Tuesday, August 02, 2005

The Atom Bomb

It has been 60 years since the atom bombs and so let us look at what the military leadership of WWII had to say about the dropping of the bombs....

General Dwight D. Eisenhower:
Here is what the Commanding General of Allied armies in Europe said recalling his being told of the determination to use the Atomic Bomb on Hiroshima. Secretary of War Stimson met with General Eisenhower to tell him of the decision to use the Atomic Bomb...

"During his recitation of the relevant facts, I had been conscious of a feeling of depression and so I voiced to him my grave misgivings, first on the basis of my belief that Japan was already defeated and that dropping the bomb was completely unnecessary, and secondly because I thought that our country should avoid shocking world opinion by the use of a weapon whose employment was, I thought, no longer mandatory as a measure to save American lives. It was my belief that Japan was, at that very moment, seeking some way to surrender with a minimum loss of 'face'. The Secretary was deeply perturbed by my attitude..."

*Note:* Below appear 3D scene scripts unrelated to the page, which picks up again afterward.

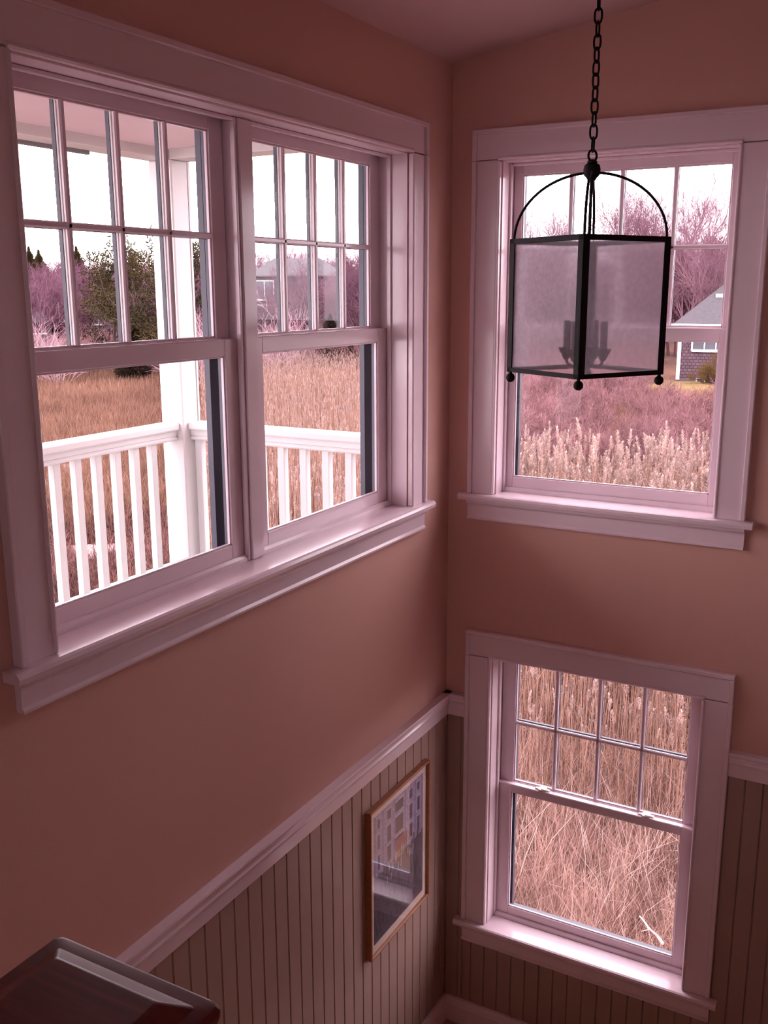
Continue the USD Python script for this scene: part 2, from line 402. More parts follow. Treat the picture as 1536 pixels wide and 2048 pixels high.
# ------------------------------------------------------------------ windows
def window(name, label, rot, loc, units, o0, o1, zs, zo, g, locks=False, plain=False, apron=True, muntins=True):
    """Built in a local frame: u along the wall, w outward, z up. units: list of (opening left, opening right, glass left, glass right); o0, o1: whole opening."""
    t = thing(name, label, 'window', loc, rot, None, 'structure')
    gt, gm, gm2, gb = g
    CW = 0.1175
    P = lambda n, m, mt, par=t: obj(n, m, mt, par)

    def casing(a, b, z0, z1, vertical, out):
        ms = []
        if vertical:
            ms += [bx((a + 0.004, -0.020, z0), (b - 0.004, 0.0, z1), 0.001)]
            e = a if out < 0 else b
            ms += [bx((e - (0 if out < 0 else 0.019), -0.032, z0), (e + (0.019 if out < 0 else 0), 0.0, z1), 0.003)]
            e = b if out < 0 else a
            ms += [bx((e - (0.014 if out < 0 else 0), -0.026, z0), (e + (0 if out < 0 else 0.014), 0.0, z1), 0.005)]
        else:
            ms += [bx((a + 0.002, -0.020, z0 + 0.004), (b - 0.002, 0.0, z1 - 0.004), 0.001), bx((a, -0.032, z1 - 0.019), (b, 0.0, z1), 0.003), bx((a, -0.032, z0), (a + 0.019, 0.0, z1 - 0.018), 0.003), bx((b - 0.019, -0.032, z0), (b, 0.0, z1 - 0.018), 0.003), bx((a + CW - 0.014, -0.026, z0), (b - CW + 0.014, 0.0, z0 + 0.014), 0.005)]
        return ms
    P('side_casing', casing(o0 - CW, o0, zs, zo - 0.0005, True, -1), TRIM)
    P('side_casing', casing(o1, o1 + CW, zs, zo - 0.0005, True, 1), TRIM)
    P('head_casing', casing(o0 - CW, o1 + CW, zo, zo + CW, False, 1), TRIM)
    # stool with a rounded nose, its horns past the casing; apron with a moulded foot
    sp = [(-0.052, zs - 0.026), (0.16, zs - 0.026), (0.16, zs + 0.0), (-0.045, zs), (-0.052, zs - 0.004), (-0.056, zs - 0.013)]
    hs = xf(sweep_profile([(x, z) for x, z in sp if x < 0] + [(-0.0, zs), (-0.0, zs - 0.026)][::-1][:0] or sp, 1.0))
    nose = [(-0.052, zs - 0.026), (-0.001, zs - 0.026), (-0.001, zs), (-0.045, zs), (-0.052, zs - 0.004), (-0.056, zs - 0.013)]

    def run(prof, a, b):     # profile (w, z) along u from a to b
        v, f = vf(sweep_profile(prof, b - a))
        return np.stack([v[:, 1] + a, v[:, 0], v[:, 2]], 1), f[:, ::-1]
    P('stool', [run(nose, o0 - CW - 0.031, o1 + CW + 0.031), bx((o0, -0.001, zs - 0.026), (o1, 0.115, zs), 0)], TRIM)
    if apron:
        ap = [(-0.036, zs - 0.026), (-0.034, zs - 0.040), (-0.022, zs - 0.050), (-0.020, zs - 0.056), (-0.018, zs - 0.098), (-0.024, zs - 0.106), (-0.024, zs - 0.112), (0, zs - 0.112), (0, zs - 0.026)]
        P('apron', run(ap, o0 - CW, o1 + CW), TRIM)
    # jamb lining and the stops that hold the sashes
    P('jamb', [bx((o0 - 0.012, 0.0005, zs), (o0 + 0.004, 0.17, zo), 0)], TRIM)
    P('jamb', [bx((o1 - 0.004, 0.0005, zs), (o1 + 0.012, 0.17, zo), 0)], TRIM)
    P('head_jamb', [bx((o0 + 0.004, 0.0005, zo - 0.004), (o1 - 0.004, 0.17, zo + 0.012), 0)], TRIM)
    if len(units) > 1:
        a, b = units[0][1], units[1][0]
        P('mullion', bx((a, 0.060, zs + 0.0005), (b, 0.165, zo - 0.005), 0.003), TRIM)
    for (a, b, ga, gb_) in units:
        st = []
        for w0, w1, s in ((0.066, 0.084, 0.010),):
            st += [bx((a + 0.003, w0, zs), (a + 0.003 + s, w1, zo - 0.005), 0.002), bx((b - 0.003 - s, w0, zs), (b - 0.003, w1, zo - 0.005), 0.002), bx((a + 0.004 + s, w0 + 0.0005, zo - 0.003 - s * 1.2), (b - 0.004 - s, w1, zo - 0.0045), 0.002)]
        P('stop_bead', st, TRIM)
        sill = [(0.070, zs), (0.150, zs), (0.150, zs + 0.012), (0.088, zs + 0.020), (0.078, zs + 0.020), (0.070, zs + 0.012)]
        P('sash_sill', run(sill, a, b), TRIM)
        P('outer_frame', [bx((a, 0.148, zs), (ga - 0.001, 0.168, zo), 0), bx((gb_ + 0.001, 0.148, zs), (b, 0.168, zo), 0), bx((ga, 0.150, gt + 0.012), (gb_, 0.168, zo), 0), bx((ga, 0.148, zs), (gb_, 0.168, gb - 0.03), 0)], EXTDARK)

        def sash(nm, w0, zb, z0, z1, zt):
            """frame from zb to zt, glass from z0 to z1; white inside, dark cladding outside"""
            wm, w1 = w0 + 0.015, w0 + 0.029
            ms = [bx((a + 0.006, w0, zb), (ga, wm, zt), 0.002), bx((gb_, w0, zb), (b - 0.006, wm, zt), 0.002), bx((ga, w0, zb), (gb_, wm, z0), 0.002), bx((ga, w0, z1), (gb_, wm, zt), 0.002)]
            for (q0, q1) in (((ga, z0), (ga + 0.005, z1)), ((gb_ - 0.005, z0), (gb_, z1)), ((ga, z0), (gb_, z0 + 0.005)), ((ga, z1 - 0.005), (gb_, z1))):
                ms.append(bx((q0[0], w0 + 0.005, q0[1]), (q1[0], wm, q1[1]), 0.001))
            if nm == 'lower_sash':
                ms.append(bx((a + 0.0065, w0 + 0.001, zt - 0.0215), (b - 0.0065, w1 + 0.0008, zt + 0.001), 0.002))
            s = obj(nm, ms, TRIM, t)
            ztc = zt - 0.022 if nm == 'lower_sash' else zt
            obj('cladding', [bx((a + 0.006, wm, zb), (ga, w1, ztc), 0), bx((gb_, wm, zb), (b - 0.006, w1, ztc), 0), bx((ga, wm, zb), (gb_, w1, z0), 0), bx((ga, wm, z1), (gb_, w1, ztc), 0)], EXTDARK, s)
            return s, wm, w1
        s, wm, w1 = sash('upper_sash', 0.1165, gm - 0.055, gm, gt, zo - 0.004)
        if plain:
            obj('pane', bx((ga, wm - 0.002, gm), (gb_, wm + 0.002, gt)), GLASS, s)
        else:
            xs = np.linspace(ga, gb_, 5)
            zz = np.linspace(gm, gt, 3)
            for i in range(4):
                for j in range(2):
                    obj('pane', bx((xs[i], wm - 0.002, zz[j]), (xs[i + 1], wm + 0.002, zz[j + 1])), GLASS, s)
            h = 0.0085
            bars = [((xs[i] - h, gm), (xs[i] + h, gt)) for i in (1, 2, 3)] + [((ga, zz[1] - h), (gb_, zz[1] + h))]
            for q0, q1 in bars:
                obj('muntin', [bx((q0[0], wm - 0.016, q0[1]), (q1[0], wm - 0.0025, q1[1]), 0.004)], TRIM, s)
                vert = q1[1] - q0[1] > q1[0] - q0[0]
                c = 0.004
                if vert:
                    obj('spacer', bx((q0[0] + c, wm + 0.0025, q0[1]), (q1[0] - c, wm + 0.008, q1[1])), SPACER, s)
                obj('outer_muntin', bx((q0[0] + 0.002, wm + 0.008, q0[1]), (q1[0] - 0.002, wm + 0.020, q1[1])), EXTDARK, s)
        s, wm, w1 = sash('lower_sash', 0.086, zs + 0.014, gb, gm2, gm - 0.004)
        obj('pane', bx((ga, wm - 0.002, gb), (gb_, wm + 0.002, gm2)), GLASS, s)
        if locks:
            for u in (ga + 0.19 * (gb_ - ga), ga + 0.80 * (gb_ - ga)):
                lk = [trimesh.creation.cylinder(0.020, 0.009, sections=20, transform=trimesh.transformations.translation_matrix((u, 0.104, gm + 0.0005))), bx((u - 0.034, 0.097, gm - 0.004), (u + 0.034, 0.113, gm + 0.003), 0.002),
                      bx((u - 0.004, 0.086, gm + 0.002), (u + 0.034, 0.096, gm + 0.009), 0.003)]
                lk = [xf(x) for x in lk]
                obj('sash_lock', lk, LOCKM, s)
    return t


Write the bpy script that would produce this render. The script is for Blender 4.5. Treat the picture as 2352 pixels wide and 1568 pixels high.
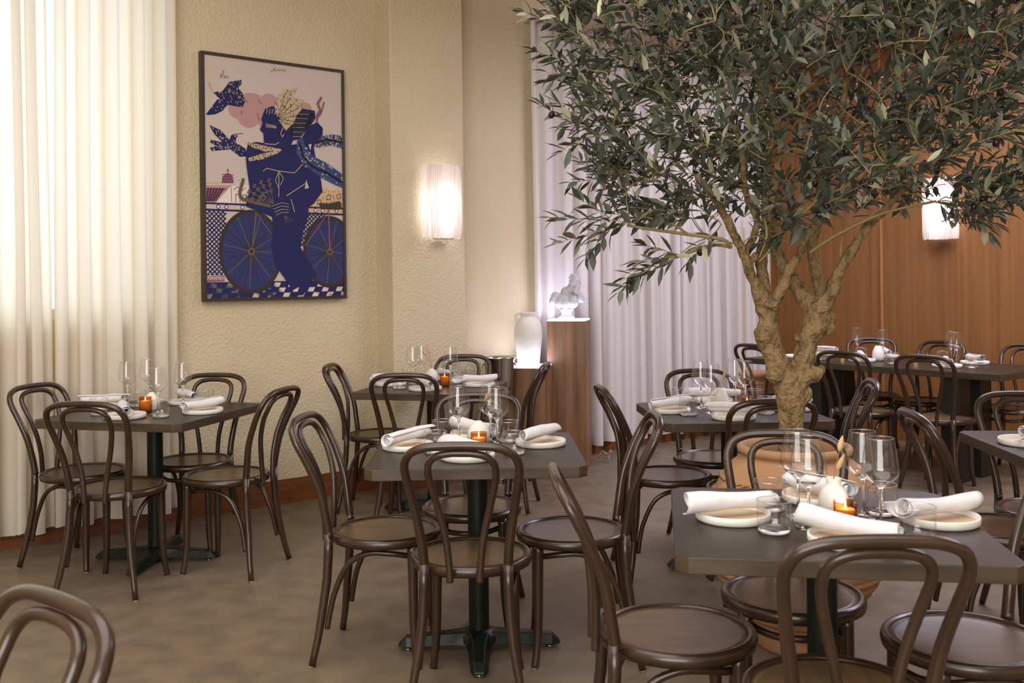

Admiral William Leahy, Chairman of the Joint Chiefs of Staff:
"the use of this barbarous weapon at Hiroshima and Nagasaki was of no material assistance in our war against Japan. The Japanese were already defeated and ready to surrender." Moreover, Leahy continued, "in being the first to use it, we had adopted an ethical standard common to the barbarians of the Dark Ages. I was not taught to make war in that fashion, and wars cannot be won by destroying women and children."

Admiral "Bull" Halsey:
"the first atomic bomb was an unnecessary experiment." The Japanese, he noted, had "put out a lot of peace feelers through Russia long before" the bomb was used.

General Douglas MacArthur: (as told by his aid Norman Cousins)
"MacArthur's views about the decision to drop the atomic bomb on Hiroshima and Nagasaki were starkly different from what the general public supposed." He continues, "When I asked General MacArthur about the decision to drop the bomb, I was surprised to learn he had not even been consulted. What, I asked, would his advice have been? He replied that he saw no military justification for the dropping of the bomb. The war might have ended weeks earlier, he said, if the United States had agreed, as it later did anyway, to the retention of the institution of the emperor."

The Author: Me
It would be nice to believe in the pretended justification that American and Japanese lives were actually saved by the use of the bombs. However there is very little evidence of this. The Atomic bombs were warning signs, not to Japan, but to Soviet Russia. It is ironic that the scientists that asked Truman to demonstrate the bombs basically got what they wanted, albeit on live targets.

Happy 60th Birthday Fatman and Littleboy.